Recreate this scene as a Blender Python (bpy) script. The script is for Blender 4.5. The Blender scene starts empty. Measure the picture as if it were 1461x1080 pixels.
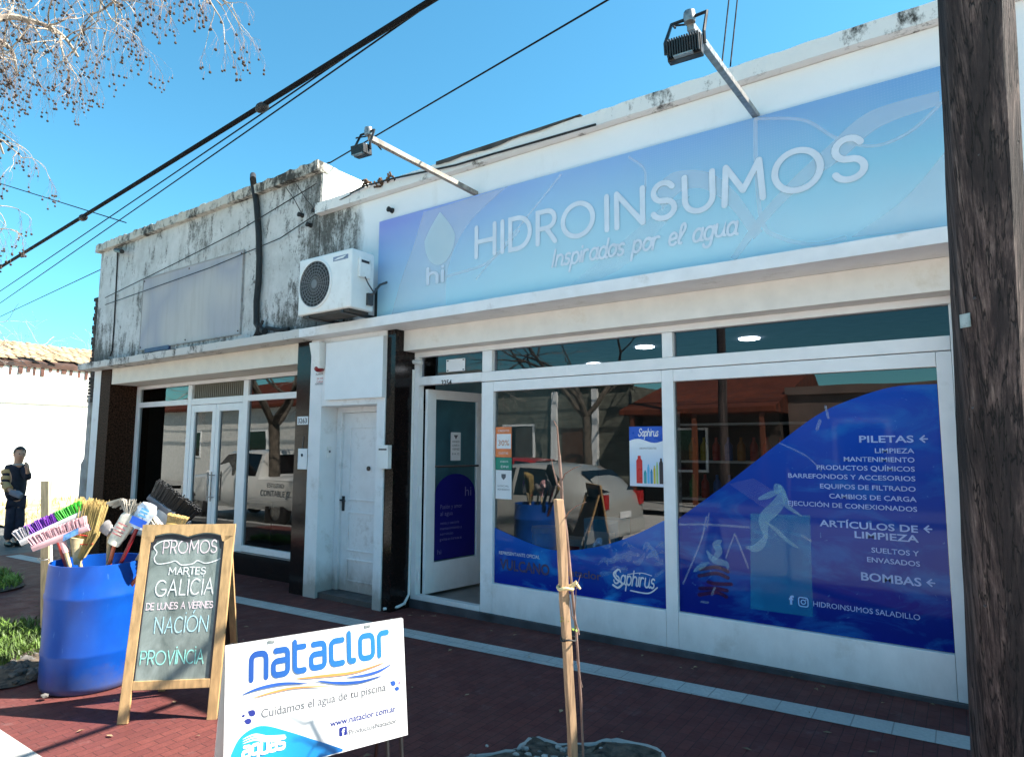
import bpy, bmesh, math, random
from mathutils import Vector, Matrix, Quaternion
R = math.radians
random.seed(7)
sc = bpy.context.scene
COL = sc.collection

# ---------------------------------------------------------------- camera, sky, sun, exposure
YAW, PITCH, ROLL = R(-34.86759), R(6.00025), R(.212096)
DD = 4.9                                   # camera to shop window plane (y = 0)
C = Vector((0, -DD, 1.5166))
FP = 914.95                                # focal length in photo pixels
def basis():
    cy, sy, cp, sp = math.cos(YAW), math.sin(YAW), math.cos(PITCH), math.sin(PITCH)
    f = Vector((sy*cp, cy*cp, sp)); r = Vector((cy, -sy, 0)); u = r.cross(f)
    cr, sr = math.cos(ROLL), math.sin(ROLL)
    return cr*r + sr*u, -sr*r + cr*u, f
BR, BU, BF = basis()
cam = bpy.data.cameras.new('camera'); co = bpy.data.objects.new('camera', cam); COL.objects.link(co)
cam.sensor_width = 36; cam.lens = FP/1461*36; cam.clip_end = 3000; cam.clip_start = .05
m3 = Matrix((BR, BU, -BF)).transposed(); co.matrix_world = Matrix.Translation(C) @ m3.to_4x4()
sc.camera = co
SUN_AZ, SUN_EL = 34.0, 47.0
w = bpy.data.worlds.new('World'); sc.world = w; w.use_nodes = True
nt = w.node_tree; bg = nt.nodes['Background']
sky = nt.nodes.new('ShaderNodeTexSky'); sky.sky_type = 'NISHITA'; sky.sun_disc = False
sky.sun_elevation = R(SUN_EL); sky.sun_rotation = R(90-SUN_AZ); sky.altitude = 50; sky.air_density = 1.0; sky.dust_density = .3; sky.ozone_density = 1.0
tint = nt.nodes.new('ShaderNodeMix'); tint.data_type = 'RGBA'; tint.blend_type = 'MULTIPLY'; tint.inputs[0].default_value = 1
tint.inputs[7].default_value = (.42, .95, .98, 1)
nt.links.new(sky.outputs[0], tint.inputs[6]); nt.links.new(tint.outputs[2], bg.inputs[0]); bg.inputs[1].default_value = .063
sl = bpy.data.lights.new('sun', 'SUN'); sl.energy = 4.0; sl.angle = R(.5); sl.color = (1, .93, .82)
so = bpy.data.objects.new('sun', sl); COL.objects.link(so)
SD = Vector((math.cos(R(SUN_EL))*math.cos(R(SUN_AZ)), math.cos(R(SUN_EL))*math.sin(R(SUN_AZ)), math.sin(R(SUN_EL))))
so.rotation_euler = SD.to_track_quat('Z', 'Y').to_euler(); so.location = (0, 0, 30)
sc.view_settings.view_transform = 'Standard'; sc.view_settings.look = 'None'; sc.view_settings.gamma = 1
sc.view_settings.exposure = 2.17
sc.render.engine = 'CYCLES'; sc.cycles.max_bounces = 8; sc.cycles.transparent_max_bounces = 16

# ---------------------------------------------------------------- measuring helpers
def ray(px, py): return (px-730.5)*BR - (py-540)*BU + FP*BF
def pl(px, py, y=0): d = ray(px, py); return C + d*((y-C.y)/d.y)
def plx(px, py, x): d = ray(px, py); return C + d*((x-C.x)/d.x)
def plz(px, py, z): d = ray(px, py); return C + d*((z-C.z)/d.z)
def dep(px, py, k): d = ray(px, py); return C + d*(k/d.dot(BF))
def hit(px, py, p, n): d = ray(px, py); return C + d*((Vector(p)-C).dot(n)/d.dot(n))
def gz(x): return -.035 + .012*max(-60, min(60, x))
def gnd(px, py):
    d = ray(px, py); t = (-.035 + .012*C.x - C.z)/(d.z - .012*d.x); return C + d*t

# ---------------------------------------------------------------- materials
MATS = {}
class N:                                    # tiny node writer
    def __init__(s, name):
        s.m = bpy.data.materials.new(name); s.m.use_nodes = True; s.t = s.m.node_tree; s.b = s.t.nodes['Principled BSDF']; s.out = s.t.nodes['Material Output']
    def n(s, typ, **kw):
        x = s.t.nodes.new('ShaderNode'+typ)
        for k, v in kw.items(): setattr(x, k, v)
        return x
    def l(s, a, b): s.t.links.new(a, b)
    def coord(s, kind='Object'): return s.n('TexCoord').outputs[kind]
    def world(s): return s.n('NewGeometry').outputs['Position']
    def mapped(s, v, scale=(1, 1, 1), loc=(0, 0, 0), rot=(0, 0, 0)):
        m = s.n('Mapping'); m.inputs['Scale'].default_value = scale; m.inputs['Location'].default_value = loc; m.inputs['Rotation'].default_value = rot; s.l(v, m.inputs[0]); return m.outputs[0]
    def noise(s, v, scale, detail=4, rough=.55, dist=0):
        x = s.n('TexNoise'); x.inputs['Scale'].default_value = scale; x.inputs['Detail'].default_value = detail; x.inputs['Roughness'].default_value = rough; x.inputs['Distortion'].default_value = dist
        if v is not None: s.l(v, x.inputs['Vector'])
        return x.outputs['Fac']
    def ramp(s, f, stops, interp='LINEAR'):
        r = s.n('ValToRGB'); r.color_ramp.interpolation = interp; e = r.color_ramp.elements
        while len(e) < len(stops): e.new(.5)
        for q, (p, c) in zip(e, stops): q.position = p; q.color = (c, c, c, 1) if isinstance(c, (int, float)) else (*c, 1)
        s.l(f, r.inputs[0]); return r.outputs[0]
    def mix(s, f, a, b, typ='MIX'):
        x = s.n('Mix', data_type='RGBA', blend_type=typ)
        for i, v in ((0, f), (6, a), (7, b)):
            if isinstance(v, (int, float)): x.inputs[i].default_value = v if i == 0 else (v, v, v, 1)
            elif isinstance(v, tuple): x.inputs[i].default_value = (*v[:3], 1)
            else: s.l(v, x.inputs[i])
        return x.outputs[2]
    def math(s, op, a, b=0, c=0, clamp=False):
        x = s.n('Math', operation=op); x.use_clamp = clamp
        for i, v in enumerate((a, b, c)):
            if isinstance(v, (int, float)): x.inputs[i].default_value = v
            else: s.l(v, x.inputs[i])
        return x.outputs[0]
    def sep(s, v): x = s.n('SeparateXYZ'); s.l(v, x.inputs[0]); return x.outputs
    def bump(s, h, k=.3, d=.01):
        x = s.n('Bump'); x.inputs['Strength'].default_value = k; x.inputs['Distance'].default_value = d; s.l(h, x.inputs['Height']); s.l(x.outputs[0], s.b.inputs['Normal'])
    def base(s, c):
        if isinstance(c, tuple): s.b.inputs['Base Color'].default_value = (*c[:3], 1)
        else: s.l(c, s.b.inputs['Base Color'])
    def rough(s, r):
        if isinstance(r, (int, float)): s.b.inputs['Roughness'].default_value = r
        else: s.l(r, s.b.inputs['Roughness'])

def M(name, col, rough=.5, metal=0, var=.12, sc_=6, bump=.08, bsc=60, spec=.5, coat=0, stretch=(1, 1, 1), dirt=0, dcol=(.1, .085, .07), dsc=5, grime=0):
    if name in MATS: return MATS[name]
    n = N(name); v = n.mapped(n.coord(), stretch)
    f = n.noise(v, sc_, 6)
    lo = tuple(max(0, c*(1-var*1.6)) for c in col); hi = tuple(min(1, c*(1+var)) for c in col)
    c = n.ramp(f, [(.3, lo), (.7, hi)])
    if dirt:
        d = n.ramp(n.noise(v, dsc, 10, .7), [(.62-dirt*.2, 0), (.80, 1)])
        c = n.mix(d, c, dcol)
    if grime:
        wp = n.world(); zz = n.math('ADD', n.sep(wp)[2], n.math('MULTIPLY', n.math('SUBTRACT', n.noise(n.mapped(wp, (1, 1, .4)), 6, 8, .7), .5), .5))
        c = n.mix(n.math('MULTIPLY', n.ramp(zz, [(.0, 1), (.09, .55), (.30, 0)]), grime), c, (.20, .17, .13))
        sp = n.ramp(n.noise(wp, 45, 4, .75), [(.70, 0), (.76, .5*grime)]); c = n.mix(sp, c, (.25, .22, .18))
    n.base(c); n.rough(n.ramp(n.noise(v, sc_*2, 3), [(.3, max(.02, rough*.8)), (.7, min(1, rough*1.2))]))
    n.b.inputs['Metallic'].default_value = metal; n.b.inputs['Specular IOR Level'].default_value = spec; n.b.inputs['Coat Weight'].default_value = coat
    if bump: n.bump(n.noise(v, bsc, 4), bump, .004)
    MATS[name] = n.m; return n.m

white_frame = M('white_aluminium', (.86, .87, .88), .35, var=.03, bump=.02, dirt=.1, dcol=(.6, .58, .55), dsc=2, grime=.25)
cream_paint = M('cream_paint', (.78, .73, .64), .7, var=.05, bump=.15, bsc=40, dirt=.35, dcol=(.55, .47, .36), dsc=3)
white_paint = M('white_wall_paint', (.80, .81, .82), .7, var=.05, sc_=3, bump=.2, bsc=50, dirt=.35, dcol=(.50, .48, .44), dsc=4, grime=.7)
door_white = M('old_white_door_paint', (.77, .79, .80), .5, var=.05, bump=.1, bsc=30, dirt=.4, dcol=(.42, .40, .38), dsc=6, grime=.7)
black_metal = M('black_metal', (.012, .012, .013), .45, var=.2, bump=.05)
black_rubber = M('black_rubber', (.014, .014, .015), .7, var=.2, bump=.1)
steel = M('galvanised_steel', (.35, .34, .33), .42, metal=.8, var=.25, sc_=25, bump=.1, dirt=.5, dcol=(.12, .08, .05), dsc=12)
dark_metal = M('dark_grey_metal', (.06, .06, .065), .4, metal=.3)
plastic_white = M('white_plastic', (.78, .79, .78), .4, var=.04, bump=.02, dirt=.25, dcol=(.5, .48, .42))
plastic_red = M('dark_red_plastic', (.25, .012, .015), .3)
tan_wood = M('tan_pine', (.55, .36, .15), .55, var=.25, sc_=5, stretch=(14, 14, 1.2), bump=.2, bsc=20, dirt=.2, dcol=(.2, .1, .04))
stake_wood = M('pale_rough_stake_wood', (.40, .255, .15), .7, var=.35, sc_=5, stretch=(16, 16, 1), bump=.4, bsc=24, dirt=.35, dcol=(.17, .09, .04))
twig_mat = M('pale_twig_bark', (.25, .165, .135), .8, var=.3, sc_=12, bump=.2)
bark_pale = M('pale_plane_bark', (.42, .35, .28), .8, var=.4, sc_=7, bump=.4, bsc=20, dirt=.5, dcol=(.16, .12, .08), dsc=6)
seed_mat = M('dark_seed_ball', (.05, .03, .02), .9)
paper = M('white_paper', (.80, .81, .82), .6, var=.03, bump=0)
ink = M('black_ink', (.02, .02, .025), .6, bump=0)
ink_blue = M('blue_ink', (.008, .06, .28), .5, bump=0)
ink_grey = M('grey_ink', (.11, .115, .13), .5, bump=0)
ink_orange = M('orange_ink', (.55, .20, .05), .5, bump=0)
ink_navy = M('navy_ink', (.006, .014, .16), .5, bump=0)
ink_cyan = M('cyan_ink', (.02, .42, .72), .5, bump=0)
vinyl_white = M('white_vinyl_letters', (.66, .72, .80), .4, var=.06, bump=0)
vinyl_dim = M('dim_vinyl_letters', (.34, .46, .78), .3, var=.1, bump=0)
vinyl_grey = M('grey_vinyl_letters', (.05, .05, .12), .3, var=.1, bump=0)
concrete = M('grey_concrete', (.36, .35, .33), .85, var=.2, sc_=4, bump=.4, bsc=40, dirt=.3, dcol=(.2, .19, .17))
asphalt = M('street_concrete', (.52, .50, .47), .9, var=.25, sc_=9, bump=.6, bsc=160)
plaster_white = M('white_plaster', (.80, .79, .75), .85, var=.04, sc_=1.2, bump=.35, bsc=9, dirt=.2, dcol=(.60, .57, .50), dsc=1.2)  # plain white plaster with faint stains
red_ink = M('red_ink', (.55, .03, .03), .5, bump=0)
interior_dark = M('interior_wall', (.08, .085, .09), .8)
interior_floor = M('interior_floor_tile', (.20, .19, .18), .35)

def brick_mat(name, c1, c2, mortar, scale, row=.5, w=.5, bump=.5, rough=.75, rot=0, msize=.02, dirtc=(.02, .012, .015), dirt=.3, axis=None):
    n = N(name); v = n.world()
    v = n.mapped(v, (scale,)*3, rot=(axis or (0, 0, rot)))
    b = n.n('TexBrick'); n.l(v, b.inputs['Vector']); b.inputs['Color1'].default_value = (*c1, 1); b.inputs['Color2'].default_value = (*c2, 1); b.inputs['Mortar'].default_value = (*mortar, 1)
    b.inputs['Scale'].default_value = 1; b.inputs['Mortar Size'].default_value = msize; b.inputs['Brick Width'].default_value = w; b.inputs['Row Height'].default_value = row; b.inputs['Mortar Smooth'].default_value = .3
    wn = n.world()
    c = n.mix(n.ramp(n.noise(wn, 1.7, 8, .65), [(.45, 0), (.75, dirt)]), b.outputs['Color'], dirtc)
    c = n.mix(n.ramp(n.noise(wn, .55, 5, .6, .5), [(.42, 0), (.62, .4)]), c, tuple(x*.55 for x in c2)); c = n.mix(n.ramp(n.noise(wn, 7, 6, .7), [(.60, 0), (.72, .35)]), c, tuple(.5*x+.12 for x in c1))
    c = n.mix(n.ramp(n.noise(wn, 55, 3, .6), [(.3, .55), (.7, 0)]), c, tuple(x*.5 for x in c1))
    n.base(c); n.rough(n.ramp(n.noise(wn, 6, 4), [(.3, rough*.8), (.7, rough*1.15)]))
    n.b.inputs['Specular IOR Level'].default_value = .2
    h = n.math('MULTIPLY', n.math('SUBTRACT', 1, b.outputs['Fac']), 1)
    h = n.math('ADD', h, n.math('MULTIPLY', n.noise(wn, 90, 3), .35))
    n.bump(h, bump, .006); MATS[name] = n.m; return n.m
paver = brick_mat('red_ridged_pavers', (.175, .052, .045), (.125, .038, .036), (.05, .022, .021), 8.0, row=.5, w=1.0, rough=.72, rot=R(90))
pale_tile = brick_mat('pale_grey_tiles', (.62, .60, .56), (.52, .50, .48), (.28, .26, .25), 5.0, row=1.2, w=1.0, rough=.75, rot=0, dirtc=(.16, .15, .14))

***

STATED GOAL — Leave the pictures out and reproduce exactly the lines from the top of the listing above through the line with "COL = sc.collection".

THE OUTPUT —
Recreate this scene as a Blender Python (bpy) script. The script is for Blender 4.5. The Blender scene starts empty. Measure the picture as if it were 1461x1080 pixels.
import bpy, bmesh, math, random
from mathutils import Vector, Matrix, Quaternion
R = math.radians
random.seed(7)
sc = bpy.context.scene
COL = sc.collection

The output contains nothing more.